**Data block**.

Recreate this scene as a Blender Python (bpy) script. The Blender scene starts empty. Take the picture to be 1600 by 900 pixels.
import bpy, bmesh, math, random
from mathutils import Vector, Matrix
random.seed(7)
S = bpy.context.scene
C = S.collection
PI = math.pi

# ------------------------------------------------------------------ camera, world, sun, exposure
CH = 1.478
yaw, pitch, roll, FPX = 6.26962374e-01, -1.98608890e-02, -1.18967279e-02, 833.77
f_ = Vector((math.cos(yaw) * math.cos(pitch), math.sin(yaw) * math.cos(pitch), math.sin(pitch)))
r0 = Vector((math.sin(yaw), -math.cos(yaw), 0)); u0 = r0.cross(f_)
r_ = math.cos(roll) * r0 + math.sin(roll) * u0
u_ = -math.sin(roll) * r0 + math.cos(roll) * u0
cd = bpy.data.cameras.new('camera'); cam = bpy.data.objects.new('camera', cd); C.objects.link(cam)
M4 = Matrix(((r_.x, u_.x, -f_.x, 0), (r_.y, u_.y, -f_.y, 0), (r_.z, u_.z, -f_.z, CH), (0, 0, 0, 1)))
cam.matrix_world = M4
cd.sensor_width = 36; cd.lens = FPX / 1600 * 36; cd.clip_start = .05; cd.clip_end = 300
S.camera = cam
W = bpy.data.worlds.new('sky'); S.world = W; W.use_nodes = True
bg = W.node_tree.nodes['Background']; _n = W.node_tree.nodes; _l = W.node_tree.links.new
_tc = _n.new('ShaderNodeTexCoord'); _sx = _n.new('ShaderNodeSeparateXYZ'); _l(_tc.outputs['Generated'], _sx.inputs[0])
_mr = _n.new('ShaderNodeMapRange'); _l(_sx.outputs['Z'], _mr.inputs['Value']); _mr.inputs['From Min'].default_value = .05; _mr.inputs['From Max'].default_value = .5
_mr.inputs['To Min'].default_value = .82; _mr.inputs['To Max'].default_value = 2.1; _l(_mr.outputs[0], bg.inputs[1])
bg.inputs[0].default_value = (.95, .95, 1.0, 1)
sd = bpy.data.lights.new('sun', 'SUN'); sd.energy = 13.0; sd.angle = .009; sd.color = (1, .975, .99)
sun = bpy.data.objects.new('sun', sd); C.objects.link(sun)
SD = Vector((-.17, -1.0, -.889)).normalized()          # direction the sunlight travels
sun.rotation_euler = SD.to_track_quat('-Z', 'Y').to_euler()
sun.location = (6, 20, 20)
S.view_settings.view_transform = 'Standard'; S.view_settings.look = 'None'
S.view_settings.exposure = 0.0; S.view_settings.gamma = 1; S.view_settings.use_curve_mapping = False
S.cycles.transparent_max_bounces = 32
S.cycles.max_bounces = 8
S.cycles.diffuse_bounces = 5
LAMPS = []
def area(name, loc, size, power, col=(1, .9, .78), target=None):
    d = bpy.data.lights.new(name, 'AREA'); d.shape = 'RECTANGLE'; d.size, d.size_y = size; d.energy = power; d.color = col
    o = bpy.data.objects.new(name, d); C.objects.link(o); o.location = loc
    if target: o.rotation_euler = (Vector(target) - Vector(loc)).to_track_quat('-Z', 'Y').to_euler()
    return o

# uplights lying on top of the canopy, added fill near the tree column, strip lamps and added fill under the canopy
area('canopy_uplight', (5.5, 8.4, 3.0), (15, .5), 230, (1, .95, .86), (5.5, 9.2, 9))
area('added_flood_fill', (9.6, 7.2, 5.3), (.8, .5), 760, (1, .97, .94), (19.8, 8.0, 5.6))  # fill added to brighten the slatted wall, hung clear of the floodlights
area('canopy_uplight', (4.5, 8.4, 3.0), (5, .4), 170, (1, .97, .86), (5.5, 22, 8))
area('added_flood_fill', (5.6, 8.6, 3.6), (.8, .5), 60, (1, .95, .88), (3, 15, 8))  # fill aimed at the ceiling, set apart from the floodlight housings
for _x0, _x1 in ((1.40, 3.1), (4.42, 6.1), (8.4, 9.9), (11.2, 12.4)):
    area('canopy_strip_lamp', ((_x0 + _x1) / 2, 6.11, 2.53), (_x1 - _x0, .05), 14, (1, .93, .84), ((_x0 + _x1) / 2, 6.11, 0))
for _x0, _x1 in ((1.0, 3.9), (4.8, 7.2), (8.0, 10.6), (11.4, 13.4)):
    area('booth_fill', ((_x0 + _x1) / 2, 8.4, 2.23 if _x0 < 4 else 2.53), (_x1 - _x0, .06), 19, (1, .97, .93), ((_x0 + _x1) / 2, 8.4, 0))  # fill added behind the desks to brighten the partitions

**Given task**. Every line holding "scene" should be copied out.

**Output for this task**.
Recreate this scene as a Blender Python (bpy) script. The Blender scene starts empty. Take the picture to be 1600 by 900 pixels.
S = bpy.context.scene